What the task asks - Repeat the material exactly from its first line to the line that includes "return HC * (1 + (HZ - y) / (yb - HZ))". Skip pictures.

_____

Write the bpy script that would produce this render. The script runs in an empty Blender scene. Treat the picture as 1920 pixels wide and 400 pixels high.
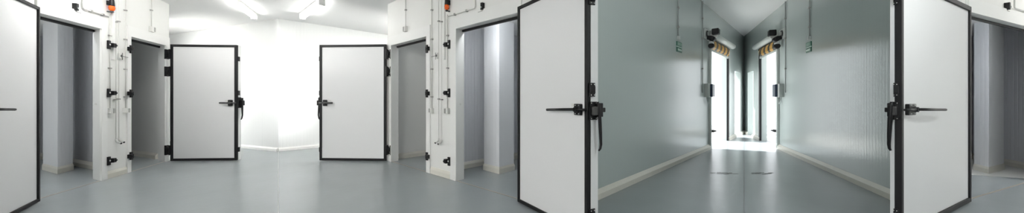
import bpy, bmesh, math
from mathutils import Vector, Matrix

# ---------------------------------------------------------------- survey of the place
F, HZ, CX, HC = 600.0, 187.0, 960.0, 1.2     # focal length (px), eye line, centre column, eye height
C = bpy.context.scene.collection
Z0 = 0.0

def mx(side, x):
    return {'C': x, 'L': 1044.0 - x, 'R': 2790.0 - x}[side]
def gp(side, x, y):
    Y = F * HC / (y - HZ)
    return Vector(((mx(side, x) - CX) / F * Y, Y))
def w1y(x): return 339.8 + 0.297 * (x - 857)      # foot of the wall with the two doorways
def w2y(x): return 371.6 - 0.444 * (x - 1121.6)   # foot of the corridor wall
def w3y(x): return 284.0 - 0.0956 * (x - 522)     # foot of the back wall of the bright room
def hgt(y, yb):                                   # height of a mark at row y above a foot at row yb
    return HC * (1 + (HZ - y) / (yb - HZ))

# ---------------------------------------------------------------- mesh helpers
class MB:
    def __init__(s): s.bm = bmesh.new()
    def box(s, x0, x1, y0, y1, z0, z1, k=0.0):
        v = [s.bm.verts.new((x + k * y, y, z)) for z in (z0, z1) for (x, y) in ((x0, y0), (x1, y0), (x1, y1), (x0, y1))]
        for f in ((3, 2, 1, 0), (4, 5, 6, 7), (0, 1, 5, 4), (1, 2, 6, 5), (2, 3, 7, 6), (3, 0, 4, 7)):
            s.bm.faces.new([v[i] for i in f])
        return s
    def prism(s, pts, z0, z1):
        a = [s.bm.verts.new((p[0], p[1], z0)) for p in pts]
        b = [s.bm.verts.new((p[0], p[1], z1)) for p in pts]
        n = len(pts)
        s.bm.faces.new(a[::-1]); s.bm.faces.new(b)
        for i in range(n):
            s.bm.faces.new((a[i], a[(i + 1) % n], b[(i + 1) % n], b[i]))
        return s
    def plate(s, pts, y0, y1):          # outline in x,z, thickness in y
        a = [s.bm.verts.new((p[0], y0, p[1])) for p in pts]
        b = [s.bm.verts.new((p[0], y1, p[1])) for p in pts]
        n = len(pts)
        s.bm.faces.new(a); s.bm.faces.new(b[::-1])
        for i in range(n):
            s.bm.faces.new((a[(i + 1) % n], a[i], b[i], b[(i + 1) % n]))
        return s
    def tube(s, pts, rad, n=12, cap=True):
        pts = [Vector(p) for p in pts]
        r = rad if isinstance(rad, (list, tuple)) else [rad] * len(pts)
        rings = []
        for i, p in enumerate(pts):
            d = (pts[min(i + 1, len(pts) - 1)] - pts[max(i - 1, 0)]).normalized()
            u = d.cross(Vector((0.13, 0.99, 0.05)) if abs(d.y) < .9 else Vector((1, 0, 0))).normalized()
            w = d.cross(u)
            rings.append([s.bm.verts.new(p + (u * math.cos(2 * math.pi * j / n) + w * math.sin(2 * math.pi * j / n)) * r[i]) for j in range(n)])
        for a, b in zip(rings, rings[1:]):
            for j in range(n):
                f = s.bm.faces.new((a[j], a[(j + 1) % n], b[(j + 1) % n], b[j])); f.smooth = True
        if cap:
            s.bm.faces.new(rings[0][::-1]); s.bm.faces.new(rings[-1])
        return s
    def build(s, name, m, parent=None, loc=None, rot=None, bevel=0.0):
        bmesh.ops.recalc_face_normals(s.bm, faces=s.bm.faces)
        me = bpy.data.meshes.new(name); s.bm.to_mesh(me); s.bm.free()
        me.materials.append(m)
        o = bpy.data.objects.new(name, me); C.objects.link(o)
        if parent: o.parent = parent
        if loc is not None: o.location = loc
        if rot is not None: o.rotation_euler = (0, 0, rot)
        if bevel:
            b = o.modifiers.new('bevel', 'BEVEL'); b.width = bevel; b.segments = 2; b.limit_method = 'ANGLE'
        return o

def tag(o, label=None, cat=None, group=None, kind=None):
    if label: o['label'] = label
    if cat: o['category'] = cat
    if group: o['group'] = group
    if kind: o['kind'] = kind
    return o
def empty(name, loc, rz=0.0):
    o = bpy.data.objects.new(name, None); C.objects.link(o)
    o.empty_display_size = .1; o.location = loc; o.rotation_euler = (0, 0, rz)
    return o

class Fr:      # a vertical plane standing on the floor: local x runs along it, -y faces the viewer
    def __init__(s, p0, p1):
        s.p0, s.p1 = Vector(p0[:2]), Vector(p1[:2])
        d = s.p1 - s.p0
        s.L = d.length; s.d = d.normalized(); s.n = Vector((-s.d.y, s.d.x))
        s.rz = math.atan2(d.y, d.x); s.loc = (s.p0.x, s.p0.y, 0)
    def s_at(s, px):                     # distance along the wall seen in column px
        k = (px - CX) / F
        return (k * s.p0.y - s.p0.x) / (s.d.x - k * s.d.y)
    def at(s, px, py):                   # (distance, height) of a mark on the wall
        t = s.s_at(px); Y = s.p0.y + s.d.y * t
        return t, HC + (HZ - py) * Y / F
    def world(s, x, y=0.0):
        return s.p0 + s.d * x + s.n * y
def mframe(side, a, b):                  # a,b are (x, y_foot) in the centre survey, left to right
    pa, pb = gp(side, *a), gp(side, *b)
    return Fr(pa, pb) if side == 'C' else Fr(pb, pa)

# ---------------------------------------------------------------- materials
def mat(name, col, rough=.5, metal=0.0, spec=.5, ribs=0.0, rib=0.05, mottling=0.0, mscale=3.0, emit=None, bumpn=0.0, bscale=4.0, coat=0.0):
    m = bpy.data.materials.new(name); m.use_nodes = True
    nt = m.node_tree; b = nt.nodes['Principled BSDF']
    b.inputs['Base Color'].default_value = (*col, 1)
    b.inputs['Roughness'].default_value = rough
    b.inputs['Metallic'].default_value = metal
    b.inputs['Specular IOR Level'].default_value = spec
    if coat:
        b.inputs['Coat Weight'].default_value = coat; b.inputs['Coat Roughness'].default_value = .12
    tc = nt.nodes.new('ShaderNodeTexCoord')
    if mottling:
        n = nt.nodes.new('ShaderNodeTexNoise'); n.inputs['Scale'].default_value = mscale; n.inputs['Detail'].default_value = 5
        nt.links.new(tc.outputs['Object'], n.inputs['Vector'])
        r = nt.nodes.new('ShaderNodeMapRange'); r.inputs['To Min'].default_value = 1 - mottling; r.inputs['To Max'].default_value = 1 + mottling
        nt.links.new(n.outputs['Fac'], r.inputs['Value'])
        h = nt.nodes.new('ShaderNodeVectorMath'); h.operation = 'SCALE'; h.inputs[0].default_value = col
        nt.links.new(r.outputs['Result'], h.inputs['Scale'])
        nt.links.new(h.outputs['Vector'], b.inputs['Base Color'])
    prev = None
    if ribs:
        sx = nt.nodes.new('ShaderNodeSeparateXYZ'); nt.links.new(tc.outputs['Object'], sx.inputs[0])
        def saw(period, width):
            d = nt.nodes.new('ShaderNodeMath'); d.operation = 'DIVIDE'; d.inputs[1].default_value = period
            nt.links.new(sx.outputs['X'], d.inputs[0])
            f = nt.nodes.new('ShaderNodeMath'); f.operation = 'PINGPONG'; f.inputs[1].default_value = .5
            nt.links.new(d.outputs[0], f.inputs[0])
            r = nt.nodes.new('ShaderNodeMapRange'); r.inputs['From Max'].default_value = width; nt.links.new(f.outputs[0], r.inputs['Value'])
            return r.outputs['Result']
        a = saw(rib, .14); c = saw(rib * 7, .035)
        mn = nt.nodes.new('ShaderNodeMath'); mn.operation = 'MINIMUM'
        nt.links.new(a, mn.inputs[0]); nt.links.new(c, mn.inputs[1])
        bp = nt.nodes.new('ShaderNodeBump'); bp.inputs['Strength'].default_value = ribs; bp.inputs['Distance'].default_value = .004
        nt.links.new(mn.outputs[0], bp.inputs['Height']); prev = bp
    if bumpn:
        n2 = nt.nodes.new('ShaderNodeTexNoise'); n2.inputs['Scale'].default_value = bscale; n2.inputs['Detail'].default_value = 3
        nt.links.new(tc.outputs['Object'], n2.inputs['Vector'])
        bp = nt.nodes.new('ShaderNodeBump'); bp.inputs['Strength'].default_value = bumpn; bp.inputs['Distance'].default_value = .02
        nt.links.new(n2.outputs['Fac'], bp.inputs['Height'])
        if prev: nt.links.new(prev.outputs[0], bp.inputs['Normal'])
        prev = bp
    if prev: nt.links.new(prev.outputs[0], b.inputs['Normal'])
    if emit:
        b.inputs['Emission Color'].default_value = (*emit[0], 1); b.inputs['Emission Strength'].default_value = emit[1]
    return m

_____

Answer for the task -
Write the bpy script that would produce this render. The script runs in an empty Blender scene. Treat the picture as 1920 pixels wide and 400 pixels high.
import bpy, bmesh, math
from mathutils import Vector, Matrix

# ---------------------------------------------------------------- survey of the place
F, HZ, CX, HC = 600.0, 187.0, 960.0, 1.2     # focal length (px), eye line, centre column, eye height
C = bpy.context.scene.collection
Z0 = 0.0

def mx(side, x):
    return {'C': x, 'L': 1044.0 - x, 'R': 2790.0 - x}[side]
def gp(side, x, y):
    Y = F * HC / (y - HZ)
    return Vector(((mx(side, x) - CX) / F * Y, Y))
def w1y(x): return 339.8 + 0.297 * (x - 857)      # foot of the wall with the two doorways
def w2y(x): return 371.6 - 0.444 * (x - 1121.6)   # foot of the corridor wall
def w3y(x): return 284.0 - 0.0956 * (x - 522)     # foot of the back wall of the bright room
def hgt(y, yb):                                   # height of a mark at row y above a foot at row yb
    return HC * (1 + (HZ - y) / (yb - HZ))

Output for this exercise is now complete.